▶ Exercise
Copy every line, leaving nothing out and adding nothing.

▶ Dataset extract
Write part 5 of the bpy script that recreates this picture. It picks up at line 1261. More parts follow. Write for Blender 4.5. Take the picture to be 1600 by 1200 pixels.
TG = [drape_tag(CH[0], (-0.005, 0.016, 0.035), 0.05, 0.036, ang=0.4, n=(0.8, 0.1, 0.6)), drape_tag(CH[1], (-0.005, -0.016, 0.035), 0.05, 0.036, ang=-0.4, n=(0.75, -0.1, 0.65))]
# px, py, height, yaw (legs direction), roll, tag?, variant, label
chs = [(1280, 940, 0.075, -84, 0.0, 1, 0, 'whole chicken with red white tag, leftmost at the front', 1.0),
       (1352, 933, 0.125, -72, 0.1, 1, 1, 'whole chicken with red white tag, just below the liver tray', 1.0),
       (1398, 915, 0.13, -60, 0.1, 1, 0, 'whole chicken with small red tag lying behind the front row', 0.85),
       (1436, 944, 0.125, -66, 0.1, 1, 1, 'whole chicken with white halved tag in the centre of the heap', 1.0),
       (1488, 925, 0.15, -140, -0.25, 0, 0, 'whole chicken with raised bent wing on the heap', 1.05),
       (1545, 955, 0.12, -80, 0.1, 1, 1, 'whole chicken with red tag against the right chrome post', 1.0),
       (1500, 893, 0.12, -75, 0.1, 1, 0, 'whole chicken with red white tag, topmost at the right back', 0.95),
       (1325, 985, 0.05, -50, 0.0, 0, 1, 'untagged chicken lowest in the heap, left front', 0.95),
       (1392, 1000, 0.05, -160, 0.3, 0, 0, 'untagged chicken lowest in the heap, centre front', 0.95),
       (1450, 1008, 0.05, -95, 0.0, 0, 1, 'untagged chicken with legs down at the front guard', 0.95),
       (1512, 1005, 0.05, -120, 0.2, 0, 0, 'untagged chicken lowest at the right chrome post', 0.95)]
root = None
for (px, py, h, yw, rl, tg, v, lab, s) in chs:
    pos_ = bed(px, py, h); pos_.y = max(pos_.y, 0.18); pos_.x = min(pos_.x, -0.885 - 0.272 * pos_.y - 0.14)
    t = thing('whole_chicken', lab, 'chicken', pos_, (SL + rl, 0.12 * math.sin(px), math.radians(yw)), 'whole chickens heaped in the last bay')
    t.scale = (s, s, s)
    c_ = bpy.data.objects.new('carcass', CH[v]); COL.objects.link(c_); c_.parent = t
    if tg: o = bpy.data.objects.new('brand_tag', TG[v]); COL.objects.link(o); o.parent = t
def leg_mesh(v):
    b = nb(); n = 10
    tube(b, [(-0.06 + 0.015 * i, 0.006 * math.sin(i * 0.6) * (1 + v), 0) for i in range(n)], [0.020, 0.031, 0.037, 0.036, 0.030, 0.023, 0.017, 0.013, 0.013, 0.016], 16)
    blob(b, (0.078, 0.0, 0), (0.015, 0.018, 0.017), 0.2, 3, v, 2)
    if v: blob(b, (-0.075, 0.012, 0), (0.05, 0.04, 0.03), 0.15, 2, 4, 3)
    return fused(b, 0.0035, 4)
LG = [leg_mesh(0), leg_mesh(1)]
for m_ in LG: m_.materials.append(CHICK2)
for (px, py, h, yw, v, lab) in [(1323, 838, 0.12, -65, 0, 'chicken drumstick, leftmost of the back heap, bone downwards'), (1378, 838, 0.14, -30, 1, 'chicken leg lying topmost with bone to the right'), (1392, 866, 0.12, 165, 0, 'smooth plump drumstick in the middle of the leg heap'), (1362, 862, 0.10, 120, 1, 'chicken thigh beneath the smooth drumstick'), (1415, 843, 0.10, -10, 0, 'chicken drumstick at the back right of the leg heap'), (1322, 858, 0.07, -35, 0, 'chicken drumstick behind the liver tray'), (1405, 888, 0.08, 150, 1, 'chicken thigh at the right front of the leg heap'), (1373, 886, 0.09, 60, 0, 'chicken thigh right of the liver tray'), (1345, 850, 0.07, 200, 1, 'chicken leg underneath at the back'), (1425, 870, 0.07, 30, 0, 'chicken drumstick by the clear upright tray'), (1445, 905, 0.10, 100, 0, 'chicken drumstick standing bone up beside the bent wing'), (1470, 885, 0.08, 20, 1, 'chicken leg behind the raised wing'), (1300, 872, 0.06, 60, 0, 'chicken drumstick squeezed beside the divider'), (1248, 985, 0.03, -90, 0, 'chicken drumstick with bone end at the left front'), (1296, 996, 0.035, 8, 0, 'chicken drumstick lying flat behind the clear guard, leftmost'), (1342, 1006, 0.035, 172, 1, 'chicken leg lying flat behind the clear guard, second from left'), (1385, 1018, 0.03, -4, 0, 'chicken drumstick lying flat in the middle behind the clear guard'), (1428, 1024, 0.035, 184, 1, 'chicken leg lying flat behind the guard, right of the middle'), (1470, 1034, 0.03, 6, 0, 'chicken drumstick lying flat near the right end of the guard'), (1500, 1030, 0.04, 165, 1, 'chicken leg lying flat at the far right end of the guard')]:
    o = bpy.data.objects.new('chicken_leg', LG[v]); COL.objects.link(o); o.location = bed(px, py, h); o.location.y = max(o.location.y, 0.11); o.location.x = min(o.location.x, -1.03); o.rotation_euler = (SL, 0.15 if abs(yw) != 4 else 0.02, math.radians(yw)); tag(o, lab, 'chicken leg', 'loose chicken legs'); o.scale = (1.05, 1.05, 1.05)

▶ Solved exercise
Write part 5 of the bpy script that recreates this picture. It picks up at line 1261. More parts follow. Write for Blender 4.5. Take the picture to be 1600 by 1200 pixels.
TG = [drape_tag(CH[0], (-0.005, 0.016, 0.035), 0.05, 0.036, ang=0.4, n=(0.8, 0.1, 0.6)), drape_tag(CH[1], (-0.005, -0.016, 0.035), 0.05, 0.036, ang=-0.4, n=(0.75, -0.1, 0.65))]
# px, py, height, yaw (legs direction), roll, tag?, variant, label
chs = [(1280, 940, 0.075, -84, 0.0, 1, 0, 'whole chicken with red white tag, leftmost at the front', 1.0),
       (1352, 933, 0.125, -72, 0.1, 1, 1, 'whole chicken with red white tag, just below the liver tray', 1.0),
       (1398, 915, 0.13, -60, 0.1, 1, 0, 'whole chicken with small red tag lying behind the front row', 0.85),
       (1436, 944, 0.125, -66, 0.1, 1, 1, 'whole chicken with white halved tag in the centre of the heap', 1.0),
       (1488, 925, 0.15, -140, -0.25, 0, 0, 'whole chicken with raised bent wing on the heap', 1.05),
       (1545, 955, 0.12, -80, 0.1, 1, 1, 'whole chicken with red tag against the right chrome post', 1.0),
       (1500, 893, 0.12, -75, 0.1, 1, 0, 'whole chicken with red white tag, topmost at the right back', 0.95),
       (1325, 985, 0.05, -50, 0.0, 0, 1, 'untagged chicken lowest in the heap, left front', 0.95),
       (1392, 1000, 0.05, -160, 0.3, 0, 0, 'untagged chicken lowest in the heap, centre front', 0.95),
       (1450, 1008, 0.05, -95, 0.0, 0, 1, 'untagged chicken with legs down at the front guard', 0.95),
       (1512, 1005, 0.05, -120, 0.2, 0, 0, 'untagged chicken lowest at the right chrome post', 0.95)]
root = None
for (px, py, h, yw, rl, tg, v, lab, s) in chs:
    pos_ = bed(px, py, h); pos_.y = max(pos_.y, 0.18); pos_.x = min(pos_.x, -0.885 - 0.272 * pos_.y - 0.14)
    t = thing('whole_chicken', lab, 'chicken', pos_, (SL + rl, 0.12 * math.sin(px), math.radians(yw)), 'whole chickens heaped in the last bay')
    t.scale = (s, s, s)
    c_ = bpy.data.objects.new('carcass', CH[v]); COL.objects.link(c_); c_.parent = t
    if tg: o = bpy.data.objects.new('brand_tag', TG[v]); COL.objects.link(o); o.parent = t
def leg_mesh(v):
    b = nb(); n = 10
    tube(b, [(-0.06 + 0.015 * i, 0.006 * math.sin(i * 0.6) * (1 + v), 0) for i in range(n)], [0.020, 0.031, 0.037, 0.036, 0.030, 0.023, 0.017, 0.013, 0.013, 0.016], 16)
    blob(b, (0.078, 0.0, 0), (0.015, 0.018, 0.017), 0.2, 3, v, 2)
    if v: blob(b, (-0.075, 0.012, 0), (0.05, 0.04, 0.03), 0.15, 2, 4, 3)
    return fused(b, 0.0035, 4)
LG = [leg_mesh(0), leg_mesh(1)]
for m_ in LG: m_.materials.append(CHICK2)
for (px, py, h, yw, v, lab) in [(1323, 838, 0.12, -65, 0, 'chicken drumstick, leftmost of the back heap, bone downwards'), (1378, 838, 0.14, -30, 1, 'chicken leg lying topmost with bone to the right'), (1392, 866, 0.12, 165, 0, 'smooth plump drumstick in the middle of the leg heap'), (1362, 862, 0.10, 120, 1, 'chicken thigh beneath the smooth drumstick'), (1415, 843, 0.10, -10, 0, 'chicken drumstick at the back right of the leg heap'), (1322, 858, 0.07, -35, 0, 'chicken drumstick behind the liver tray'), (1405, 888, 0.08, 150, 1, 'chicken thigh at the right front of the leg heap'), (1373, 886, 0.09, 60, 0, 'chicken thigh right of the liver tray'), (1345, 850, 0.07, 200, 1, 'chicken leg underneath at the back'), (1425, 870, 0.07, 30, 0, 'chicken drumstick by the clear upright tray'), (1445, 905, 0.10, 100, 0, 'chicken drumstick standing bone up beside the bent wing'), (1470, 885, 0.08, 20, 1, 'chicken leg behind the raised wing'), (1300, 872, 0.06, 60, 0, 'chicken drumstick squeezed beside the divider'), (1248, 985, 0.03, -90, 0, 'chicken drumstick with bone end at the left front'), (1296, 996, 0.035, 8, 0, 'chicken drumstick lying flat behind the clear guard, leftmost'), (1342, 1006, 0.035, 172, 1, 'chicken leg lying flat behind the clear guard, second from left'), (1385, 1018, 0.03, -4, 0, 'chicken drumstick lying flat in the middle behind the clear guard'), (1428, 1024, 0.035, 184, 1, 'chicken leg lying flat behind the guard, right of the middle'), (1470, 1034, 0.03, 6, 0, 'chicken drumstick lying flat near the right end of the guard'), (1500, 1030, 0.04, 165, 1, 'chicken leg lying flat at the far right end of the guard')]:
    o = bpy.data.objects.new('chicken_leg', LG[v]); COL.objects.link(o); o.location = bed(px, py, h); o.location.y = max(o.location.y, 0.11); o.location.x = min(o.location.x, -1.03); o.rotation_euler = (SL, 0.15 if abs(yw) != 4 else 0.02, math.radians(yw)); tag(o, lab, 'chicken leg', 'loose chicken legs'); o.scale = (1.05, 1.05, 1.05)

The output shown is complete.